Quale forma devono rivestire gli eventuali patti che, in pendenza del rapporto, apportano modifiche al contratto locazione commerciale originariamente stipulato?
Il legislatore – magari un po’ contraddittoriamente – richiede che i contratti ad uso abitazione abbiano necessariamente forma scritta a pena della loro nullità (art.1, ultimo comma, della legge 431/1988), mentre ciò non viene detto circa quelli per uso diverso da abitazione, che restano a forma libera.
Di conseguenza, ai sensi dell’art.1325 c.c., lo stesso vale anche per i patti che vadano successivamente a modificare i contratti iniziali.
Si è però spiegato che lo stipulare verbalmente un contratto di locazione per un immobile ad uso diverso da abitazione è si valido, ma decisamente poco opportuno.
In effetti, l’interesse reciproco delle parti (e, ancor più, del locatore) è che siano ben chiari da subito i rispettivi obblighi: ciò non solo è utile sotto l’aspetto economico, ma previene anche il contenzioso e, in particolare, quello strumentale. Provare in giudizio l’esistenza di un rapporto può non essere difficile, ma è invece molto più ostico dimostrarne l’esatto contenuto. Ciò vale, fra l’altro, per le eventuali pattuizioni che le parti desiderino concludere in deroga a norme di legge aventi mero carattere dispositivo (e cioè prive di natura imperativa).
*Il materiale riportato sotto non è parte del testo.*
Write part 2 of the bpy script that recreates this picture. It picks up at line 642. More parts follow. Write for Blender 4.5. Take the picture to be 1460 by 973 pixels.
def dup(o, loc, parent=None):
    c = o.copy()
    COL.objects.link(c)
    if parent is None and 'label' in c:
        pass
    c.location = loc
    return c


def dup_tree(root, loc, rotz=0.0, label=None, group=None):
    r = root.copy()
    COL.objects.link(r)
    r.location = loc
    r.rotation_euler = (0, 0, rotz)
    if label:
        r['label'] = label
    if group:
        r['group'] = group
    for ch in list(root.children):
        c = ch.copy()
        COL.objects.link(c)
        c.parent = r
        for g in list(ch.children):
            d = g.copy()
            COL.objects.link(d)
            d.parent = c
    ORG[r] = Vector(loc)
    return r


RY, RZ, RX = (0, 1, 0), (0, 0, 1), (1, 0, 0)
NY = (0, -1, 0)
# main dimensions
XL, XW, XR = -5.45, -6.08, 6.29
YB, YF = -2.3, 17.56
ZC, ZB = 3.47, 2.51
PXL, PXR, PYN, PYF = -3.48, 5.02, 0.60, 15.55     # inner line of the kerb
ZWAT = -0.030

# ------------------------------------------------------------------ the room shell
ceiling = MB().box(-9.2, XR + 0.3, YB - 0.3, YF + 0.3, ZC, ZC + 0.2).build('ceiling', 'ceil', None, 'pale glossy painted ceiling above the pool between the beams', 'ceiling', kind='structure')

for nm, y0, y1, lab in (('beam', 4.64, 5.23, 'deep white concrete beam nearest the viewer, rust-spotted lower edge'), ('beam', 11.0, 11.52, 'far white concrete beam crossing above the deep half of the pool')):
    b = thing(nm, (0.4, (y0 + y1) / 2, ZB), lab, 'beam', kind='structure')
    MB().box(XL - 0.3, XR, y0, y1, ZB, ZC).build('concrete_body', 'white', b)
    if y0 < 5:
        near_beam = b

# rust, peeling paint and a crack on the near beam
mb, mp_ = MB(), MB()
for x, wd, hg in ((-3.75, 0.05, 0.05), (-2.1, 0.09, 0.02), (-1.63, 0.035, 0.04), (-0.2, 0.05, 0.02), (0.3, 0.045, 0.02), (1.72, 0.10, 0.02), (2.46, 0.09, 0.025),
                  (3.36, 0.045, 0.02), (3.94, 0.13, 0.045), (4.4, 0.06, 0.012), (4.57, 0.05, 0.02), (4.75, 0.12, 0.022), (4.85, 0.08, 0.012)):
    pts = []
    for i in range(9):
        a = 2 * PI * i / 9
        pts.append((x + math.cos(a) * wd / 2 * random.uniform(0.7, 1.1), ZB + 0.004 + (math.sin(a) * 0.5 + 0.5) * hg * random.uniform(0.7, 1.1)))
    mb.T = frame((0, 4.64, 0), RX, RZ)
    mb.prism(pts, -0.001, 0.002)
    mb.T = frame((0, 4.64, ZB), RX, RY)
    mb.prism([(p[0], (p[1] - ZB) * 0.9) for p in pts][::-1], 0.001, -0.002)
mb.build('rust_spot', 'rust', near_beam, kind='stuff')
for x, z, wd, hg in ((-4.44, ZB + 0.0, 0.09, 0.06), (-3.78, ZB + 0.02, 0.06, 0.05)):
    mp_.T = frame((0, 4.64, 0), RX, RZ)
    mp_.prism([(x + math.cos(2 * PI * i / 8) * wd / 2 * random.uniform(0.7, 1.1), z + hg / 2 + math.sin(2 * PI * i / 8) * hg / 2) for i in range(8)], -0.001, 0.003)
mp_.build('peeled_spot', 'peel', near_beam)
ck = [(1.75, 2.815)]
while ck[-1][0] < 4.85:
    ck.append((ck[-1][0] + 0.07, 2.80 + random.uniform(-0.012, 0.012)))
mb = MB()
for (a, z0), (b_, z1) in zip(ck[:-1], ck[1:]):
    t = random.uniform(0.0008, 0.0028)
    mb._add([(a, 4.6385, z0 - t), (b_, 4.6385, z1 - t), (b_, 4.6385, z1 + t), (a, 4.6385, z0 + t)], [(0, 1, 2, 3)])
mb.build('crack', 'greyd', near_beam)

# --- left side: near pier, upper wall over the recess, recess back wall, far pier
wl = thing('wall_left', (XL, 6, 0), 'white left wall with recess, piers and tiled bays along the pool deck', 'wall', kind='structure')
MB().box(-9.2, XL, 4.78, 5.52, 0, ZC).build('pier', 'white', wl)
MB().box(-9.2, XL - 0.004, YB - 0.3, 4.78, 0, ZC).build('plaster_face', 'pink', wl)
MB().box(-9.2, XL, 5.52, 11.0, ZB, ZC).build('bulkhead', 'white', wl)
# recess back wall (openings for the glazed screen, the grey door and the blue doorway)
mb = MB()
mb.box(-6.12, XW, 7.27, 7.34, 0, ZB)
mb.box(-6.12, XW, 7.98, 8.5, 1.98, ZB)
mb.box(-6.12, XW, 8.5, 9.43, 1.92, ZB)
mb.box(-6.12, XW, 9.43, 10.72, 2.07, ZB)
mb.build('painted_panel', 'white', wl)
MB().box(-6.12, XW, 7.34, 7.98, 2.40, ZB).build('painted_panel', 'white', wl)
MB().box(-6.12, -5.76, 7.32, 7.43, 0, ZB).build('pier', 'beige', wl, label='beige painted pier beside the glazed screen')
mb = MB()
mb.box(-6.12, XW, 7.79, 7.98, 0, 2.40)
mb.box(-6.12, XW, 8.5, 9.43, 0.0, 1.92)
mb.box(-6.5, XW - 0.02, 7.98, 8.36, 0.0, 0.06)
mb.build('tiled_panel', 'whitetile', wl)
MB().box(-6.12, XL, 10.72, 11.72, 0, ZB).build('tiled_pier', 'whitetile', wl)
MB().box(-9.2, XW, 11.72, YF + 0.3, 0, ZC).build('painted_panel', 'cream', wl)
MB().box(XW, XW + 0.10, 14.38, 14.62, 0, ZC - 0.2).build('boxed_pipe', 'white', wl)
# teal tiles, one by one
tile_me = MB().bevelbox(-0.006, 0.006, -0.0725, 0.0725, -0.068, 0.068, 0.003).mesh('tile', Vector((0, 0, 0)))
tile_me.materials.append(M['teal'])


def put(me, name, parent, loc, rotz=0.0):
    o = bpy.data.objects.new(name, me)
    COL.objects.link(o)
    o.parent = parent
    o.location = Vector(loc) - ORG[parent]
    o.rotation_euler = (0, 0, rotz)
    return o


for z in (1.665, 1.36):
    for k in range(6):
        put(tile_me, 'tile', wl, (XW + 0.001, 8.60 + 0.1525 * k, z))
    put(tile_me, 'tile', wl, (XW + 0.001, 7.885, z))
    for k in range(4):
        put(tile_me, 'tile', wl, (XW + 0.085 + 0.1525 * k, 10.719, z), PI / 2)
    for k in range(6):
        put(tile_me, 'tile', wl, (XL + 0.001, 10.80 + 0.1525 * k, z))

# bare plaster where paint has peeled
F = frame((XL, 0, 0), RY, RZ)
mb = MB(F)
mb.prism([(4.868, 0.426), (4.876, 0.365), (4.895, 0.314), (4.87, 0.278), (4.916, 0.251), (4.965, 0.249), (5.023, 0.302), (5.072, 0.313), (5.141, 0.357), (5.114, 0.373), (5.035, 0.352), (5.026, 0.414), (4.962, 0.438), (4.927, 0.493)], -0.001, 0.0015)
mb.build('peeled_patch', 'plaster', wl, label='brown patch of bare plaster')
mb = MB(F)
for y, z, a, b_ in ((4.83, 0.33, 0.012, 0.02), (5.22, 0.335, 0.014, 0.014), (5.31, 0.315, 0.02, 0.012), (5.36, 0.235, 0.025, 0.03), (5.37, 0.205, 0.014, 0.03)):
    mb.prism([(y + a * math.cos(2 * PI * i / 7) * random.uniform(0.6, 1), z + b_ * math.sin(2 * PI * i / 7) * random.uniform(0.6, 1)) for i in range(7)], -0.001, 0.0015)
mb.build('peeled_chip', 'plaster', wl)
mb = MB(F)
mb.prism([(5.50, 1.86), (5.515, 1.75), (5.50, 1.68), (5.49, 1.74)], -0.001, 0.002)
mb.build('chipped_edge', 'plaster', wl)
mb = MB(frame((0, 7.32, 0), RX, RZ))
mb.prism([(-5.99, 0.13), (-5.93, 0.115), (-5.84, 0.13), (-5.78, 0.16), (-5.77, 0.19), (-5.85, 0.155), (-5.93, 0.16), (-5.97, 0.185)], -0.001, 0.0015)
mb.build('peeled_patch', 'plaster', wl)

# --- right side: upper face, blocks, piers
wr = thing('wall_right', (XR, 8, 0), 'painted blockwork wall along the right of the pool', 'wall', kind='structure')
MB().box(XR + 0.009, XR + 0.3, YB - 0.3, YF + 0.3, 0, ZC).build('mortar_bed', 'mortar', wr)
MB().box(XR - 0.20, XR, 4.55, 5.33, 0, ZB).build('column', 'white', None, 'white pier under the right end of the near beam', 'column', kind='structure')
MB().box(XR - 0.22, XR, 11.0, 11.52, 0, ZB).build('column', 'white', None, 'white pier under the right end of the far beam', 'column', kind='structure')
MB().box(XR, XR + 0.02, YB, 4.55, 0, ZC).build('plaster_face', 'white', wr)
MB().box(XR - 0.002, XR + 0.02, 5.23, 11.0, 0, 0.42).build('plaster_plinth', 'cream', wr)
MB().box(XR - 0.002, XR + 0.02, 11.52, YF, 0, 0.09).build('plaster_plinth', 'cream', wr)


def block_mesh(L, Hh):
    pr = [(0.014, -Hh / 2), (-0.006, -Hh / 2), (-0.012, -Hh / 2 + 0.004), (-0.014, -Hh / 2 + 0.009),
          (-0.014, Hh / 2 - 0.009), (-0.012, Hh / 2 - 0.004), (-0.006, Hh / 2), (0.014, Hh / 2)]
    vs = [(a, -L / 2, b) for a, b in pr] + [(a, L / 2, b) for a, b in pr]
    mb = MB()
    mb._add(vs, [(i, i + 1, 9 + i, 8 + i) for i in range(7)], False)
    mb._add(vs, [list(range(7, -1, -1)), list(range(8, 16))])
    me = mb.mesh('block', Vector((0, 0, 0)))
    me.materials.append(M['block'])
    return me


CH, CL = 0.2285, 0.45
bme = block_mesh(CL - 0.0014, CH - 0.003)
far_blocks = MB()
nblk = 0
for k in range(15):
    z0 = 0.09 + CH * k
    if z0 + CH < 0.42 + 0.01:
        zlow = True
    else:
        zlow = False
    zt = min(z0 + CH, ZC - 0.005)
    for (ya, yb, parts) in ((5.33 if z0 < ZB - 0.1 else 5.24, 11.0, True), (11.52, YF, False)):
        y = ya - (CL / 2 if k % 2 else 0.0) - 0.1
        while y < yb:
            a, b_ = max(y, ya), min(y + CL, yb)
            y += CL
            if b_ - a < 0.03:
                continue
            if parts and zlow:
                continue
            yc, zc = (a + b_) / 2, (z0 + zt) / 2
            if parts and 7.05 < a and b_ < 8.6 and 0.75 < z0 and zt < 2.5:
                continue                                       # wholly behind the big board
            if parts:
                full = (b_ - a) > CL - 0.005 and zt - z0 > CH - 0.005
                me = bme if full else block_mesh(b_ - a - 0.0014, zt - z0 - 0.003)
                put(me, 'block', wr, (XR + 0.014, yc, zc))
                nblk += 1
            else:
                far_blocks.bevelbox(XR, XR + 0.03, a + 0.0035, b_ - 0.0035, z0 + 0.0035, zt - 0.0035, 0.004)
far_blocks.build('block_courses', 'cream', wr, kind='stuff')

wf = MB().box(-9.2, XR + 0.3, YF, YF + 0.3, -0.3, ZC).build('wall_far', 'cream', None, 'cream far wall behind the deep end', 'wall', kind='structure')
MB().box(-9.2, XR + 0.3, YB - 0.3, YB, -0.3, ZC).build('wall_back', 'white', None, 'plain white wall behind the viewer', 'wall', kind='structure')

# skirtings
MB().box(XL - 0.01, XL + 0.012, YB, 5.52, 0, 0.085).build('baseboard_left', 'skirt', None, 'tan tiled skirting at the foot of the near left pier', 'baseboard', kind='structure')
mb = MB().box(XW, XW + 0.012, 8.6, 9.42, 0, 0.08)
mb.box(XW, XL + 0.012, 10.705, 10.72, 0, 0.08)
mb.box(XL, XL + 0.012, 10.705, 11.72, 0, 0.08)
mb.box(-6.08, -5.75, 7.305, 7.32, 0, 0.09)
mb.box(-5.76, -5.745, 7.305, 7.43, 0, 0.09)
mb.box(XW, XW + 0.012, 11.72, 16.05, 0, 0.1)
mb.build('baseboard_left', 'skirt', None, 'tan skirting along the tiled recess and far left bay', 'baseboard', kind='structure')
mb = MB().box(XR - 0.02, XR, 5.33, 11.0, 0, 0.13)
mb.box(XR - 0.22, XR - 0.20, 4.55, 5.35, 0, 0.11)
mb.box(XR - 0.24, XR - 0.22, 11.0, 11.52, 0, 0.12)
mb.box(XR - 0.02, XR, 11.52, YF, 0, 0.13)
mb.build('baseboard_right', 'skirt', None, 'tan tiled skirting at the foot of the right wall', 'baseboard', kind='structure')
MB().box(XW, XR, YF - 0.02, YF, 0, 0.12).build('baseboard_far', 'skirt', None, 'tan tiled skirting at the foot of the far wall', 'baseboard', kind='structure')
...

Tali esigenze trovano risposta solo nella forma scritta.
Una volta stipulato per iscritto, se le parti nulla prevedono nel testo dell’accordo, un contratto ad uso diverso da abitazione può essere però modificato verbalmente. Sebbene ciò appaia semplificare la dinamica dei rapporti tra le parti, nella realtà così non è. Infatti, si ripropongono tutte le considerazioni di opportunità già illustrate, questa volta riferite all’esistenza ed al contenuto delle eventuali pattuizioni modificative.
Per ovviare a detti inconvenienti, predisponendo il testo del contratto le parti possono pattuire che le eventuali modificazioni vadano fatte esclusivamente per iscritto, imponendo così loro una forma convenzionale, specificando ulteriormente che essa è necessaria per la loro validità.
In mancanza di quest’ultima precisazione, soccorre l’art.1352 c.c., il quale introduce la presunzione (tuttavia superabile: Cassazione 24 giugno 2002, n.9164) che la forma scritta sia stata voluta dalle parti per la validità stessa della loro eventuale futura pattuizione.
Pattuita la forma scritta per i futuri accordi fra le parti, essa si applica anche a quelli sulla risoluzione consensuale del rapporto di locazione (Cassazione, 14 aprile 2000, n.4861).
Una volta inserita la clausola in questione, le parti devono però comportarsi in modo coerente. In effetti, bisogna evitare di incorrere nella situazione esaminata dalla sentenza 22 ottobre 2003, n.12344 (conforme 24 giugno 1997, n.5639; 5 ottobre 2000, n.13277), in cui la Cassazione ha sancito che, quand’anche le parti abbiano convenuto l’adozione della forma scritta per un determinato atto, nella loro autonomia negoziale possono successivamente rinunciare al succitato requisito anche tacitamente, e cioè mediante comportamenti incompatibili con il suo mantenimento.
In conclusione:
La forma scritta è necessaria per la validità delle modifiche ad un contratto di locazione ad uso abitativo. Per contro, ciò non è necessario con riferimento alle pattuizioni modificative di un contratto ad uso diverso da abitazione, a meno che nel suo testo sussista una clausola che impegna le parti ad adottare la forma scritta in tali circostanze, cosa alquanto opportuna.
Clausola contrattuale:
“Tutte le eventuali modifiche ai patti del presente contratto devono sempre avvenire per iscritto, forma richiesta per la loro validità”.